I've been getting a handful of errors on Postgresql, that seem to be tied to this race condition.
I have a process/daemon written in Twisted Python. The easiest way to describe it is as a Web Crawler - it pulls a page, parses the links, and logs what it's seen. Because of HTTP blocking, Twisted runs multiple "concurrent" processes deferred to threads.
Here's the race condition...
When I encounter a url shortener , this logic happens:
result= """SELECT * FROM shortened_link WHERE ( url_shortened = %(url)s ) LIMIT 1;"""
if result:
pass
else:
result= """INSERT INTO shortened_link ( url_shortened ..."
A surprising number or psycopg2.IntegrityError's are raised, because the unique index on url_shortened gets violated.
The select/insert does actually run that close together. From what I can tell, it looks like 2 shortened links get queued next to one another.
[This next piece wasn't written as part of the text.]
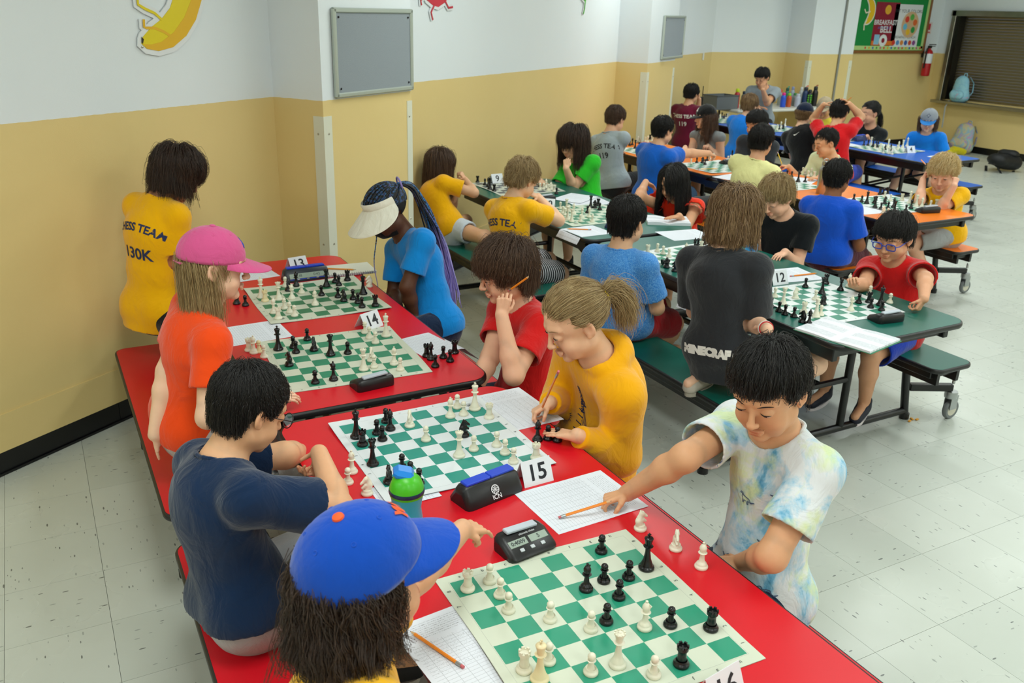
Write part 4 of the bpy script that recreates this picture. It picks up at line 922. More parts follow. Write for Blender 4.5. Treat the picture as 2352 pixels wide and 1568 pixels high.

Process A: Select, returns Null
Process B: Select, returns Null
Process A: Insert , success
Process B: Insert , integrity error
Can anyone suggest any tips/tricks to handle this ? I'd like to avoid explicit locking, because I know that'll open up a whole other set of problems.
Do it all in a single command:
result= """
INSERT INTO shortened_link ( url_shortened ...
SELECT %(url)s
where not exists (
select 1
from shortened_link
WHERE url_shortened = %(url)s
);"""
It will only insert if that link does not exist.
There's really not a solution that avoids the need to be able to handle the possibility of a unique constraint violation error. If your framework can't do it then I'd wrap the SQL in a PL/pgSQL function or procedure that can.
Given that you can handle the error you might as well not test for the existence of the unique value and just attempt the insert, letting any error be handled by the EXCEPTION clause.